以前にも相談に来られた企業様のご相談に乗った際に、自社には他社と大きく異なる経営ノウハウがあるとのお話でしたが、
結局、突き詰めてお話をお聞きし、その場で他社との比較を行ってみると、さほど差別化されたノウハウがないとの結論となりました。
差別化されたノウハウは、幾つかの視点が必要で、昨今ではWEBマーケティングのノウハウは差別化の要素として、絶対的に必要な要素です。
他社プラットフォームに依存せず、独自の集客ノウハウを保有しているのかどうか、この点をしっかりと見極めることが必要です。

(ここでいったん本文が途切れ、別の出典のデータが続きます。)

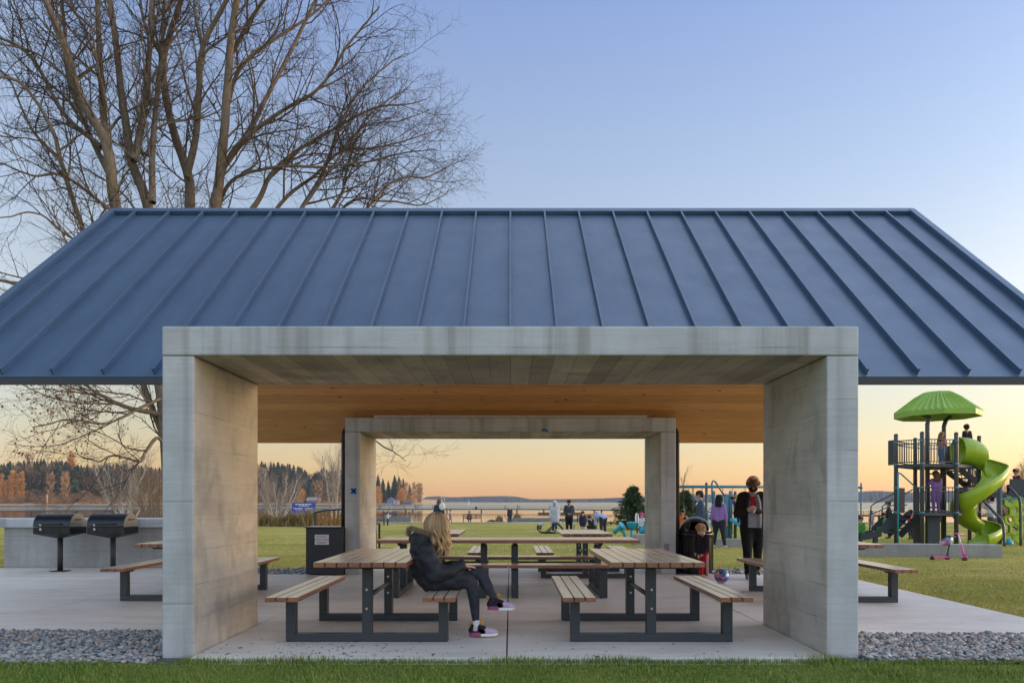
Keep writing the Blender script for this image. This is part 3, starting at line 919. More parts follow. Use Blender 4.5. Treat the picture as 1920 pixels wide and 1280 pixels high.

例えば美容系店舗事業で、美容系の集客媒体や集客プラットフォームに依存し、年間数千万円レベルで販促費を投下している場合、他社媒体、プラットフォームに依存している限り、強みがあるは言えません。独自に既存のプラットフォームに依存しないマーケティングノウハウを確立した場合、そこにはノウハウがあると言えます。
最後に、注意すべきはフランチャイズ本部の展開方法は大きく分けて2つあることです。一つは、フランチャイズ加盟開拓を重視し一気に立ち上げる方法。もう一つは、直営を重視し着実に立ち上げる方法です。前者は加盟金収入を全て本部構築に回しながら、一気に立ち上げていく形であります。後者は直営出店を主体として、全体として安定的な収益基盤を構築し、その上で一定の体制作りを行った後に、フランチャイズ展開を行う方法です。それ以外にいくつかのパターンは存在しますが、大まかに分けてこの2つの展開がよく見られる形です。どちらか一方が正解という事はありません。どちらの方法も難しさや課題は存在します。自社の考え、価値観にあった展開方法にて、事業立ち上げを行っていただきたいと考えております。